* **Work required**
Return verbatim everything from the first line through the line that contains "ARB1 = (-0.36, -1.10)", and stop there.

* **Entries shown**
╔══

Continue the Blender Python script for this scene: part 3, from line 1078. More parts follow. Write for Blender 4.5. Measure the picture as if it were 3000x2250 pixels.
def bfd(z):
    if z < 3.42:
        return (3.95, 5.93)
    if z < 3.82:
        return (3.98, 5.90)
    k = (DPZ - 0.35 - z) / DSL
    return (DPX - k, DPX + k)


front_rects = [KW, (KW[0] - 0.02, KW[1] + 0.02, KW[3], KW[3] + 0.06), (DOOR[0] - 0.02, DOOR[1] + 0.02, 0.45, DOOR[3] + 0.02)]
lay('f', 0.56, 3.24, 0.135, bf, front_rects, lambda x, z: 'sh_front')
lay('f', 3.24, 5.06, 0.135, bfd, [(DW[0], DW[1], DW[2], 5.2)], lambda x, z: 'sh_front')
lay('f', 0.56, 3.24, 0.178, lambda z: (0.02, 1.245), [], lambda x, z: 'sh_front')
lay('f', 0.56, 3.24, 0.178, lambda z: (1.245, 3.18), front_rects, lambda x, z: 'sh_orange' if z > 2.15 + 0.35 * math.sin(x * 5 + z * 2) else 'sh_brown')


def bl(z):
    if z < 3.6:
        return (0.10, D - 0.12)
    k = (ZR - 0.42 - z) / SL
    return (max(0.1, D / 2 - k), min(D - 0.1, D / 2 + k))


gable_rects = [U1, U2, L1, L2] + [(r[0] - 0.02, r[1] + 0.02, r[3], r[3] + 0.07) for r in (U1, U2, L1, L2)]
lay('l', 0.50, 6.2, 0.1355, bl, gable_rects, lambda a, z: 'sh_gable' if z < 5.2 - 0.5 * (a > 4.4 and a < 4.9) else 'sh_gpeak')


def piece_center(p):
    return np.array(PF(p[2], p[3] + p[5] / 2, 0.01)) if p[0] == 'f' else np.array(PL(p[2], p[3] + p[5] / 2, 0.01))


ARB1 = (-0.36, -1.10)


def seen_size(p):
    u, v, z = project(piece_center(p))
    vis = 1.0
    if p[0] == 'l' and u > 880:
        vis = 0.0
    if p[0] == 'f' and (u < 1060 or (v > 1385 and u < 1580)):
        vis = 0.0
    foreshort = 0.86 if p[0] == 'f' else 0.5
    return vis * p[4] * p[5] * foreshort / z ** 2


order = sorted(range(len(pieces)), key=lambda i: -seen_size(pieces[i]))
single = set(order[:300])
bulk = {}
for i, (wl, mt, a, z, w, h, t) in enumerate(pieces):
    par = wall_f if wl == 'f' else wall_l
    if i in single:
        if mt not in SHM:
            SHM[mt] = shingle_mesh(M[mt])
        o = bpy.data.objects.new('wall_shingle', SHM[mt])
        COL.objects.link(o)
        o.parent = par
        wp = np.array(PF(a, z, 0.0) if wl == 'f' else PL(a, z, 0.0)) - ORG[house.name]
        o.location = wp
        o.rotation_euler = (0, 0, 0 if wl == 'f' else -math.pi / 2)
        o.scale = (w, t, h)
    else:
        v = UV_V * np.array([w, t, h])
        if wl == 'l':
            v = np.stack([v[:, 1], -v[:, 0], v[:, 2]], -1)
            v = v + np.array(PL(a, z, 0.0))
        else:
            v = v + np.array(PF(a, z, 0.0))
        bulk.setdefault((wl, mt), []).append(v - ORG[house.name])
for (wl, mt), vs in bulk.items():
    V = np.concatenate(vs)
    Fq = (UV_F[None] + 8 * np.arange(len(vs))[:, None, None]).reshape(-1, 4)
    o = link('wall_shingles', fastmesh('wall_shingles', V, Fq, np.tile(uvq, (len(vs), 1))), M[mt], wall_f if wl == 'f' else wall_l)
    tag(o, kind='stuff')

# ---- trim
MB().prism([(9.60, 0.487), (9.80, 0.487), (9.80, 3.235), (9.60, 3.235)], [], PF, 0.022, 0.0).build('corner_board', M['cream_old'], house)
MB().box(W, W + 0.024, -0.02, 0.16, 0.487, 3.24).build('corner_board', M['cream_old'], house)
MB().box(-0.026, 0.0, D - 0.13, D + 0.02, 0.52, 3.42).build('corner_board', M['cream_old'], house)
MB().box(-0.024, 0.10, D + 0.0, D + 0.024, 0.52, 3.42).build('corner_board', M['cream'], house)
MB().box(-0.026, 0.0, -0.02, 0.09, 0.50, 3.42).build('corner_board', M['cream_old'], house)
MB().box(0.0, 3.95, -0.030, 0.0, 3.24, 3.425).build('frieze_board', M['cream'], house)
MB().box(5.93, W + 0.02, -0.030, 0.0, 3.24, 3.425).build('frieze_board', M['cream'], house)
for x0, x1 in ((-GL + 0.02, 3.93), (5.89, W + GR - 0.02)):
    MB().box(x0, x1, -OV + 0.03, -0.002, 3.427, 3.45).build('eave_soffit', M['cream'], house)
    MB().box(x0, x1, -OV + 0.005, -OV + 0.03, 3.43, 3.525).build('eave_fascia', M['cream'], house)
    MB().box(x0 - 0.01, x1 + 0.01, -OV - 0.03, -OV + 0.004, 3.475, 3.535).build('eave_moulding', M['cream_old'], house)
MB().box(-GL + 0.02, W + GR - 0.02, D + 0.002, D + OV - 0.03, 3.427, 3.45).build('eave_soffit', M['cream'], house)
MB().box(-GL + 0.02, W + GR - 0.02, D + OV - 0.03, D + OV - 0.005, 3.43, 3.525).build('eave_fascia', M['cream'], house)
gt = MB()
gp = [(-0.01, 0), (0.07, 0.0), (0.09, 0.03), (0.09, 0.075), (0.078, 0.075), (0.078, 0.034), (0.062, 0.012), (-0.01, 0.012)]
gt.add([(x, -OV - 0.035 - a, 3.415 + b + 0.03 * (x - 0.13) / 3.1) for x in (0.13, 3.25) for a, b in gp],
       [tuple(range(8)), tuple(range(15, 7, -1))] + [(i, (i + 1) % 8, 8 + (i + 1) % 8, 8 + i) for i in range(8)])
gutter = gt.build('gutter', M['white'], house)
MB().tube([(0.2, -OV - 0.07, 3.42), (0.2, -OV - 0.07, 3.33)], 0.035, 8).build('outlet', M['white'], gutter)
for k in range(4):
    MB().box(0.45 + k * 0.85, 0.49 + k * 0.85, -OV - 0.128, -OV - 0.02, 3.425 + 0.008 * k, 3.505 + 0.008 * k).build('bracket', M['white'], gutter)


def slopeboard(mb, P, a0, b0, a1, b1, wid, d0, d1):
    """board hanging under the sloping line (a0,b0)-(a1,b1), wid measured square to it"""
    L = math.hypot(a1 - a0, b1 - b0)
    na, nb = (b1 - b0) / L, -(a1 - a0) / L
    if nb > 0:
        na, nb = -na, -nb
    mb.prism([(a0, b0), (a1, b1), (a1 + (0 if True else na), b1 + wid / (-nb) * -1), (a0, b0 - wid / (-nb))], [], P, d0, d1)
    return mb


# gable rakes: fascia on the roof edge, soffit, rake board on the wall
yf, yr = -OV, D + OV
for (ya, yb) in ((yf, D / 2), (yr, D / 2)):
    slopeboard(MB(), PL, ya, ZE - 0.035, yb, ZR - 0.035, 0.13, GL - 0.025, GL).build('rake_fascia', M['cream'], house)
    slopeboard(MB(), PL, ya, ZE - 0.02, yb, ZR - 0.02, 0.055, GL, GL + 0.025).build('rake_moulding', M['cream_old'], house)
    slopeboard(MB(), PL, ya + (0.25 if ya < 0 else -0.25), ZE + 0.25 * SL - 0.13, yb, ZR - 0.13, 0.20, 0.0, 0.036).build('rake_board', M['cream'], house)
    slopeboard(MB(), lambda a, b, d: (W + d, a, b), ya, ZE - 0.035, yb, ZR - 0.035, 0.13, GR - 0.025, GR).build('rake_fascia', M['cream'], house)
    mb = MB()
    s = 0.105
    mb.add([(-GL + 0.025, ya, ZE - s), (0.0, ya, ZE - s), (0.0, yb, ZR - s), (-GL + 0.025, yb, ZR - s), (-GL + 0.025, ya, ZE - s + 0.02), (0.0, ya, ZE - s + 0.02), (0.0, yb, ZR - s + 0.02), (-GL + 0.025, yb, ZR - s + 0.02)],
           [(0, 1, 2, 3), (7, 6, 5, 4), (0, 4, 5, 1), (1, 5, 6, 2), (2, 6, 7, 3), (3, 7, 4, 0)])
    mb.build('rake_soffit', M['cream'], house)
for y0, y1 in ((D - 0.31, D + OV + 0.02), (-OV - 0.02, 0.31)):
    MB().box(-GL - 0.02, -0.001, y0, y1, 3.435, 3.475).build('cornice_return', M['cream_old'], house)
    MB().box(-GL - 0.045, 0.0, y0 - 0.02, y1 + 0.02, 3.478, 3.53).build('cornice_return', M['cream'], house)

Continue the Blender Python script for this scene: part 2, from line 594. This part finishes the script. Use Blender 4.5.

╚══

* **Solution**
Continue the Blender Python script for this scene: part 3, from line 1078. More parts follow. Write for Blender 4.5. Measure the picture as if it were 3000x2250 pixels.
def bfd(z):
    if z < 3.42:
        return (3.95, 5.93)
    if z < 3.82:
        return (3.98, 5.90)
    k = (DPZ - 0.35 - z) / DSL
    return (DPX - k, DPX + k)


front_rects = [KW, (KW[0] - 0.02, KW[1] + 0.02, KW[3], KW[3] + 0.06), (DOOR[0] - 0.02, DOOR[1] + 0.02, 0.45, DOOR[3] + 0.02)]
lay('f', 0.56, 3.24, 0.135, bf, front_rects, lambda x, z: 'sh_front')
lay('f', 3.24, 5.06, 0.135, bfd, [(DW[0], DW[1], DW[2], 5.2)], lambda x, z: 'sh_front')
lay('f', 0.56, 3.24, 0.178, lambda z: (0.02, 1.245), [], lambda x, z: 'sh_front')
lay('f', 0.56, 3.24, 0.178, lambda z: (1.245, 3.18), front_rects, lambda x, z: 'sh_orange' if z > 2.15 + 0.35 * math.sin(x * 5 + z * 2) else 'sh_brown')


def bl(z):
    if z < 3.6:
        return (0.10, D - 0.12)
    k = (ZR - 0.42 - z) / SL
    return (max(0.1, D / 2 - k), min(D - 0.1, D / 2 + k))


gable_rects = [U1, U2, L1, L2] + [(r[0] - 0.02, r[1] + 0.02, r[3], r[3] + 0.07) for r in (U1, U2, L1, L2)]
lay('l', 0.50, 6.2, 0.1355, bl, gable_rects, lambda a, z: 'sh_gable' if z < 5.2 - 0.5 * (a > 4.4 and a < 4.9) else 'sh_gpeak')


def piece_center(p):
    return np.array(PF(p[2], p[3] + p[5] / 2, 0.01)) if p[0] == 'f' else np.array(PL(p[2], p[3] + p[5] / 2, 0.01))


ARB1 = (-0.36, -1.10)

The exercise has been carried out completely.